Why do we have Matrix organisations?

This is a response to a LinkedIn question.  Forrest Christian suggested in a comment to another post that I post my responses here as well. Those of you are LinkedIn members can read the whole question and all other answers here .

My answer was:

No matter how a company is organized formally, for stuff to get done people need to communicate and work across boundaries. Researchers have done social network analysis in organizations and have seen that some bosses cannot handle this; they force everything to go through them, so of course they end up being bottlenecks. 

My belief is that matrix organizations were “invented” to address the non-cooperation between unit managers. But we still have a lot of turf wars and alpha-male behavior. We also see organizations apparently in endless committee meetings. 

My opinion is that matrix organizations were a “quick fix” to a larger and more deep-running problem. If we “solve” those problems we will not need matrix organizations. Managers needs to be selected ,trained and rewarded for abilities to: 

  • work with talented staff who do not need constant direction 
  • being able to work in collaboration and yet be held accountable 
  • that company results are more important than personal position

3 svar på ”Why do we have Matrix organisations?”

  1. Hi Paul – I agree that this is often one objective. I also think managers assume that if they reflect the external complexity of customers, geography, product groups etc.. in the formal structure then this will somehow solve the problem.

    In reality the structure solves nothing, it is how people work together that makes everything work (or fail) in the matrix.
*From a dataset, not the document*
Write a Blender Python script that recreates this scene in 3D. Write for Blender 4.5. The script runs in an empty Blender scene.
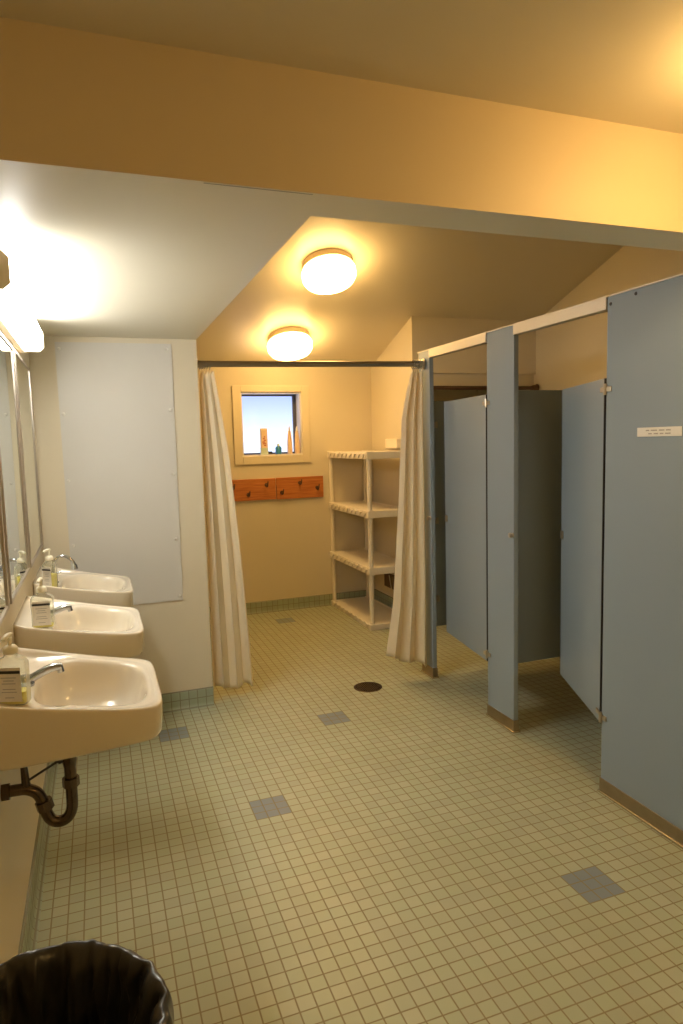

    See more at my blog http://www.lifeinamatrix.com

  2. Hi Paul – thanks to linkedin I have stepped over your blog.

    A learning organization would be what we all would like to have where information is willing shared and flows to the points where it is needed for decisions.

    Unfortunately, today managers are leading organizations (not the owners as used to be at the beginning at last century) and they have their ownn agendas, that drive them to do the things they do. One of these is to establish their own ”power silos” where their decisions are coming to reality whether they are good or bad for the organization (which often doesn’t count as much).

    Looking for further postings like such.